== Dataset section ==

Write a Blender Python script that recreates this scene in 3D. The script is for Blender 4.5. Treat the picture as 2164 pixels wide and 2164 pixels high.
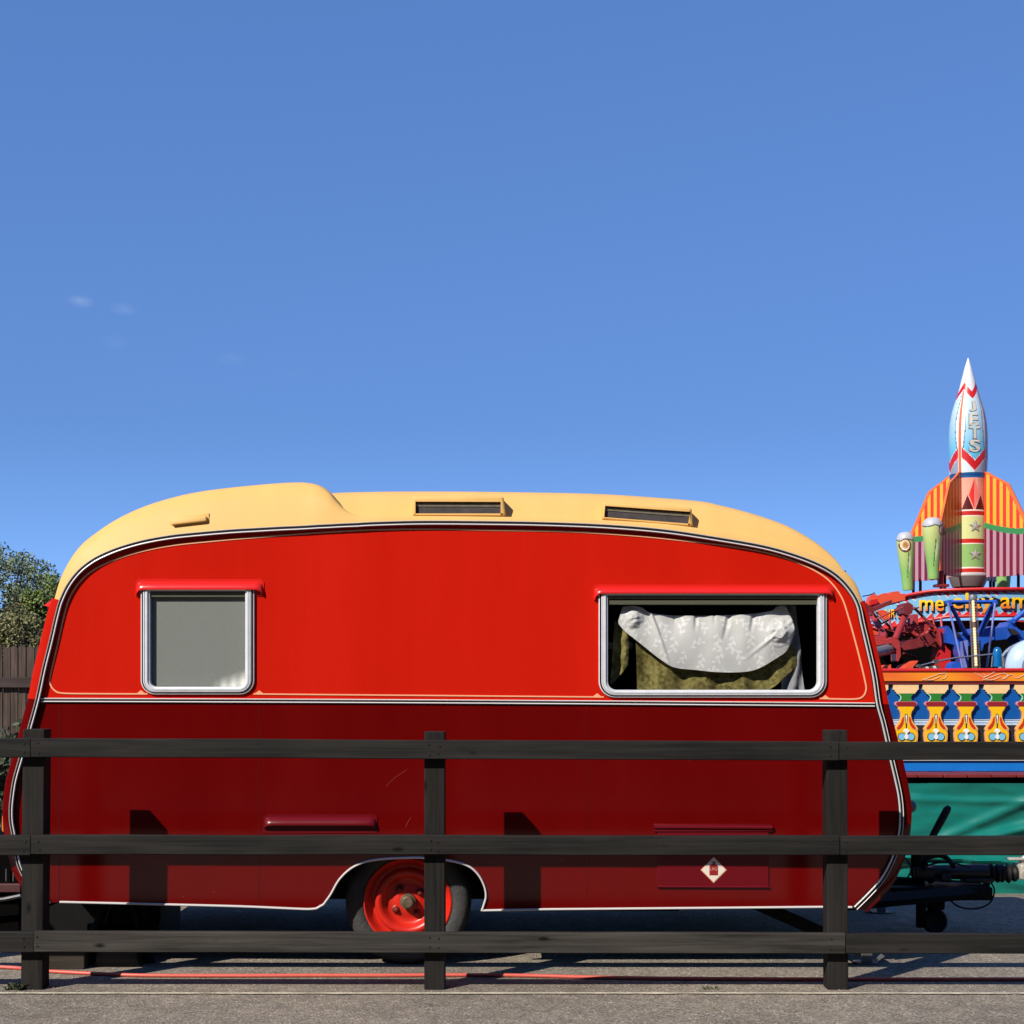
import bpy, bmesh, math, random
from mathutils import Vector, Matrix, noise
from mathutils.geometry import tessellate_polygon
random.seed(7)
R = math.radians
sc = bpy.context.scene
for o in list(bpy.data.objects): bpy.data.objects.remove(o)
COL = sc.collection

# ------------------------------------------------------------------ camera, sky, sun, exposure
CAMZ, HOR, F, CX = 1.25, 1465.0, 3060.0, 1082.0
cam = bpy.data.cameras.new('camera'); camo = bpy.data.objects.new('camera', cam); COL.objects.link(camo)
camo.location = (0, 0, CAMZ); camo.rotation_euler = (R(90), 0, 0)
cam.sensor_width = 36; cam.lens = 36 * F / 2164; cam.shift_y = (HOR - 1082) / 2164
cam.clip_end = 5000
sc.camera = camo
SUNDIR = Vector((0.93, 1.0, -1.05)).normalized()
EL = math.asin(-SUNDIR.z); AZ = math.atan2(-SUNDIR.x, -SUNDIR.y)
w = bpy.data.worlds.new("World"); sc.world = w; w.use_nodes = True
nt = w.node_tree; nt.nodes.clear()
out = nt.nodes.new('ShaderNodeOutputWorld'); bg = nt.nodes.new('ShaderNodeBackground')
sky = nt.nodes.new('ShaderNodeTexSky'); sky.sky_type = 'NISHITA'; sky.sun_disc = False
sky.sun_elevation = EL; sky.sun_rotation = AZ % (2 * math.pi)
sky.altitude = 100; sky.air_density = 1.0; sky.dust_density = 0.4; sky.ozone_density = 2.2
bg.inputs['Strength'].default_value = 0.07
hs = nt.nodes.new('ShaderNodeMix'); hs.data_type = 'RGBA'; hs.blend_type = 'MULTIPLY'; hs.inputs[0].default_value = 1
hs.inputs[7].default_value = (0.95, 1.74, 3.51, 1)   # grade of the sky: flatter towards the horizon and bluer, as photographed
gm = nt.nodes.new('ShaderNodeGamma'); gm.inputs[1].default_value = 0.4
nt.links.new(sky.outputs[0], gm.inputs[0]); nt.links.new(gm.outputs[0], hs.inputs[6])
SKY_TINT = hs.inputs[7]
# faint wisps of cloud low in the sky, placed by direction
tc = nt.nodes.new('ShaderNodeTexCoord')
def wmath(op, a, b=None, clamp=False):
    n = nt.nodes.new('ShaderNodeMath'); n.operation = op; n.use_clamp = clamp
    for i, v in enumerate((a, b)):
        if v is None: continue
        if isinstance(v, (int, float)): n.inputs[i].default_value = v
        else: nt.links.new(v, n.inputs[i])
    return n.outputs[0]
nz = nt.nodes.new('ShaderNodeTexNoise'); nz.inputs['Scale'].default_value = 60; nz.inputs['Detail'].default_value = 6
mp = nt.nodes.new('ShaderNodeMapping'); mp.inputs['Scale'].default_value = (0.6, 0.6, 2.2)
nt.links.new(tc.outputs['Generated'], mp.inputs[0]); nt.links.new(mp.outputs[0], nz.inputs['Vector'])
tot = None
for (px, py, wd, a) in ((168, 637, 0.010, .24), (262, 652, 0.010, .26), (245, 722, 0.010, .13), (490, 757, 0.012, .07), (620, 792, 0.012, .06)):
    d = Vector(((px - CX) / F, 1, (HOR - py) / F)).normalized()
    vd = nt.nodes.new('ShaderNodeVectorMath'); vd.operation = 'DISTANCE'
    mm = nt.nodes.new('ShaderNodeMapping'); mm.vector_type = 'POINT'; mm.inputs['Scale'].default_value = (1, 1, 2.2)
    nt.links.new(tc.outputs['Generated'], mm.inputs[0]); nt.links.new(mm.outputs[0], vd.inputs[0])
    vd.inputs[1].default_value = (d.x, d.y, d.z * 2.2)
    g = wmath('SUBTRACT', 1.0, wmath('DIVIDE', vd.outputs['Value'], wd), True)
    n2 = wmath('MULTIPLY', wmath('SUBTRACT', nz.outputs['Fac'], 0.36), 3.2, True)
    v = wmath('MULTIPLY', wmath('MULTIPLY', g, n2), a * .75)
    tot = v if tot is None else wmath('ADD', tot, v)
cm = nt.nodes.new('ShaderNodeMix'); cm.data_type = 'RGBA'; cm.inputs[7].default_value = (7, 8, 9.5, 1)
sx = nt.nodes.new('ShaderNodeSeparateXYZ'); nt.links.new(tc.outputs['Generated'], sx.inputs[0])
hz = wmath('ADD', 1.0, wmath('MULTIPLY', wmath('POWER', wmath('MULTIPLY', wmath('SUBTRACT', 0.185, sx.outputs['Z']), 5.4, True), 1.5), .85))
hm = nt.nodes.new('ShaderNodeVectorMath'); hm.operation = 'SCALE'; nt.links.new(hs.outputs[2], hm.inputs[0]); nt.links.new(hz, hm.inputs['Scale'])
nt.links.new(tot, cm.inputs[0]); nt.links.new(hm.outputs[0], cm.inputs[6])
nt.links.new(cm.outputs[2], bg.inputs[0]); nt.links.new(bg.outputs[0], out.inputs[0])
sl = bpy.data.lights.new('sun', 'SUN'); sl.energy = 5.0; sl.angle = R(0.5); sl.color = (1.0, 0.93, 0.83)
so = bpy.data.objects.new('sun', sl); COL.objects.link(so)
so.rotation_euler = SUNDIR.to_track_quat('-Z', 'Y').to_euler(); so.location = (-8, -8, 12)
vs = sc.view_settings; vs.view_transform = 'Standard'; vs.look = 'None'; vs.exposure = 0.515; vs.gamma = 1; vs.use_curve_mapping = False

# ------------------------------------------------------------------ helpers
def s2l(c): return tuple(((v / 255) / 12.92 if v / 255 <= 0.04045 else ((v / 255 + 0.055) / 1.055) ** 2.4) for v in c)
def P(px, py, Y): return Vector(((px - CX) * Y / F, Y, CAMZ + (HOR - py) * Y / F))
def zoom(ox, oy, s): return lambda x, y: (ox + x * s, oy + y * s)
Z2 = zoom(1860, 1000, 304 / 1932); Z1 = zoom(1860, 730, 304 / 1932); Z3 = zoom(1800, 1230, 364 / 1932)
Z4 = zoom(1800, 1560, 364 / 1932); ZW = zoom(1240, 1200, 560 / 1932); Z9 = zoom(1760, 1860, 404 / 1932)
ORG = {}
def thing(name, label, cat, loc=(0, 0, 0), group=None):
    o = bpy.data.objects.new(name, None); o.empty_display_size = 0.2; COL.objects.link(o)
    o.location = loc; ORG[o.name] = Vector(loc); tag(o, label, cat, group); return o
def tag(o, label, cat, group=None):
    o['label'] = label; o['category'] = cat
    if group: o['group'] = group
    return o
class MB:
    def __init__(s): s.v = []; s.f = []; s.m = []; s.c = []
    def add(s, vs, fs, mi=0, col=None):
        b = len(s.v); s.v += [Vector(q) for q in vs]
        for i, f in enumerate(fs):
            s.f.append([b + k for k in f]); s.m.append(mi[i] if isinstance(mi, list) else mi)
            s.c.append(col[i] if isinstance(col, list) else col)
        return b
    def box(s, a, b, mi=0, ch=0.0, col=None):
        x0, y0, z0 = a; x1, y1, z1 = b
        if ch <= 0:
            vs = [(x0,y0,z0),(x1,y0,z0),(x1,y1,z0),(x0,y1,z0),(x0,y0,z1),(x1,y0,z1),(x1,y1,z1),(x0,y1,z1)]
            s.add(vs, [(0,3,2,1),(4,5,6,7),(0,1,5,4),(1,2,6,5),(2,3,7,6),(3,0,4,7)], mi, col)
        else:
            bm = bmesh.new(); bmesh.ops.create_cube(bm, size=1)
            for q in bm.verts: q.co = Vector(((x0+x1)/2 + q.co.x*(x1-x0), (y0+y1)/2 + q.co.y*(y1-y0), (z0+z1)/2 + q.co.z*(z1-z0)))
            bmesh.ops.bevel(bm, geom=bm.edges[:], offset=ch, segments=2, profile=.5, affect='EDGES')
            s.bm(bm, mi, col)
    def bm(s, bm, mi=0, col=None):
        bm.verts.index_update(); s.add([v.co.copy() for v in bm.verts], [[v.index for v in f.verts] for f in bm.faces], mi, col); bm.free()
    def tube(s, pts, r, n=10, mi=0, cap=True, col=None):
        pts = [Vector(p) for p in pts]; rr = r if isinstance(r, (list, tuple)) else [r] * len(pts)
        b = len(s.v); up = None
        for i, p in enumerate(pts):
            t = (pts[min(i+1, len(pts)-1)] - pts[max(i-1, 0)]).normalized()
            if up is None: up = Vector((0,0,1)) if abs(t.z) < .9 else Vector((1,0,0))
            u = (up - t * up.dot(t)).normalized(); up = u; q = t.cross(u)
            for k in range(n):
                a = 2*math.pi*k/n; s.v.append(p + (u*math.cos(a) + q*math.sin(a)) * rr[i])
        for i in range(len(pts)-1):
            for k in range(n):
                s.f.append([b+i*n+k, b+i*n+(k+1)%n, b+(i+1)*n+(k+1)%n, b+(i+1)*n+k]); s.m.append(mi); s.c.append(col)
        if cap:
            s.f.append([b+k for k in range(n)][::-1]); s.m.append(mi); s.c.append(col)
            s.f.append([b+(len(pts)-1)*n+k for k in range(n)]); s.m.append(mi); s.c.append(col)
    def lathe(s, prof, c, axis='Z', n=32, mi=0, colf=None, tilt=None):
        # prof: (r, h); axis Z or Y (h along axis)
        b = len(s.v); c = Vector(c); m = len(prof)
        for r, h in prof:
            for k in range(n):
                a = 2*math.pi*k/n
                q = Vector((r*math.cos(a), r*math.sin(a), h)) if axis == 'Z' else (Vector((r*math.cos(a), h, r*math.sin(a))) if axis == 'Y' else Vector((h, r*math.cos(a), r*math.sin(a))))
                if tilt: q = tilt @ q
                s.v.append(c + q)
        for i in range(m-1):
            for k in range(n):
                s.f.append([b+i*n+k, b+i*n+(k+1)%n, b+(i+1)*n+(k+1)%n, b+(i+1)*n+k])
                s.m.append(mi[i] if isinstance(mi, list) else mi)
                s.c.append(colf((k+.5)/n*360, (prof[i][1]+prof[i+1][1])/2) if colf else None)
    def poly(s, pts, y0, y1, mi=0, holes=(), sidemi=None, col=None):
        # pts: list of (x,z) in metres, extruded y0..y1
        loops = [list(pts)] + [list(h) for h in holes]
        tri = tessellate_polygon([[Vector((x, z, 0)) for x, z in L] for L in loops])
        flat = [q for L in loops for q in L]
        N = len(flat); sm = mi if sidemi is None else sidemi
        b = len(s.v)
        s.v += [Vector((x, y0, z)) for x, z in flat] 
        if y1 is not None: s.v += [Vector((x, y1, z)) for x, z in flat]
        for t in tri:
            a_, b_, c_ = [Vector((flat[i][0], flat[i][1])) for i in t]
            cr = (b_-a_).cross(c_-a_) if hasattr((b_-a_), 'cross') else 0
            t = list(t) if cr > 0 else list(t)[::-1]
            s.f.append([b+i for i in t]); s.m.append(mi); s.c.append(col)
            if y1 is not None: s.f.append([b+N+i for i in t[::-1]]); s.m.append(sm); s.c.append(col)
        if y1 is not None:
            o = 0
            for L in loops:
                n = len(L)
                for i in range(n):
                    j = (i+1) % n
                    s.f.append([b+o+i, b+N+o+i, b+N+o+j, b+o+j]); s.m.append(sm); s.c.append(col)
                o += n
    def build(s, name, mats, parent=None, smooth=False, fixn=True, merge=0):
        me = bpy.data.meshes.new(name); mats = mats if isinstance(mats, (list, tuple)) else [mats]
        off = Vector((0,0,0))
        if parent is not None:
            off = ORG[parent.name]
        me.from_pydata([v - off for v in s.v], [], s.f)
        for m in mats: me.materials.append(m)
        me.polygons.foreach_set('material_index', s.m)
        if any(c is not None for c in s.c):
            ca = me.color_attributes.new('Col', 'FLOAT_COLOR', 'CORNER')
            for p in me.polygons:
                c = s.c[p.index] or (.5,.5,.5)
                for li in p.loop_indices:
                    q = c[li - p.loop_start] if isinstance(c[0], (tuple, list)) else c
                    ca.data[li].color = (q[0], q[1], q[2], 1)
        me.update()
        if fixn or merge:
            bm = bmesh.new(); bm.from_mesh(me)
            if merge: bmesh.ops.remove_doubles(bm, verts=bm.verts[:], dist=merge)
            if fixn: bmesh.ops.recalc_face_normals(bm, faces=bm.faces[:])
            bm.to_mesh(me); bm.free()
        if smooth:
            me.polygons.foreach_set('use_smooth', [True]*len(me.polygons)); me.set_sharp_from_angle(angle=R(smooth if smooth is not True else 40))
        o = bpy.data.objects.new(name, me); COL.objects.link(o)
        if parent is not None:
            o.parent = parent; ORG[o.name] = off
        return o
def cr(pts, n=6, closed=False):
    """Catmull-Rom through tuples"""
    out_ = []; N = len(pts)
    rng = range(N if closed else N-1)
    for i in rng:
        g = lambda k: pts[k % N] if closed else pts[max(0, min(N-1, k))]
        p0, p1, p2, p3 = g(i-1), g(i), g(i+1), g(i+2)
        for j in range(n):
            t = j/n
            out_.append(tuple(.5*(2*b + (c-a)*t + (2*a-5*b+4*c-d)*t*t + (3*b-a-3*c+d)*t**3) for a, b, c, d in zip(p0, p1, p2, p3)))
    if not closed: out_.append(tuple(pts[-1]))
    return out_
def fbm(x, y, z, o=4): return noise.fractal(Vector((x, y, z)), 1.0, 2.0, o)
def text(s, size, bold=0.0):
    cu = bpy.data.curves.new('t', 'FONT'); cu.body = s; cu.size = size; cu.offset = bold; cu.resolution_u = 3
    o = bpy.data.objects.new('t', cu); COL.objects.link(o)
    dg = bpy.context.evaluated_depsgraph_get(); me = bpy.data.meshes.new_from_object(o.evaluated_get(dg))
    vs_ = [v.co.copy() for v in me.vertices]; fs_ = [list(p.vertices) for p in me.polygons]
    bpy.data.objects.remove(o); bpy.data.curves.remove(cu); bpy.data.meshes.remove(me)
    return vs_, fs_
def fit(vs_, x0, y0, x1, y1):
    a = min(v.x for v in vs_); b = max(v.x for v in vs_); c = min(v.y for v in vs_); d = max(v.y for v in vs_)
    return [(x0 + (v.x-a)/(b-a)*(x1-x0), y0 + (v.y-c)/(d-c)*(y1-y0)) for v in vs_]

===

▶ **Exercise**
Write down every line from the opening of the listing to the line with "COL = sc.collection", both included, and nothing else; the pictures are omitted.

▶ **Output of the task**
Write a Blender Python script that recreates this scene in 3D. The script is for Blender 4.5. Treat the picture as 2164 pixels wide and 2164 pixels high.
import bpy, bmesh, math, random
from mathutils import Vector, Matrix, noise
from mathutils.geometry import tessellate_polygon
random.seed(7)
R = math.radians
sc = bpy.context.scene
for o in list(bpy.data.objects): bpy.data.objects.remove(o)
COL = sc.collection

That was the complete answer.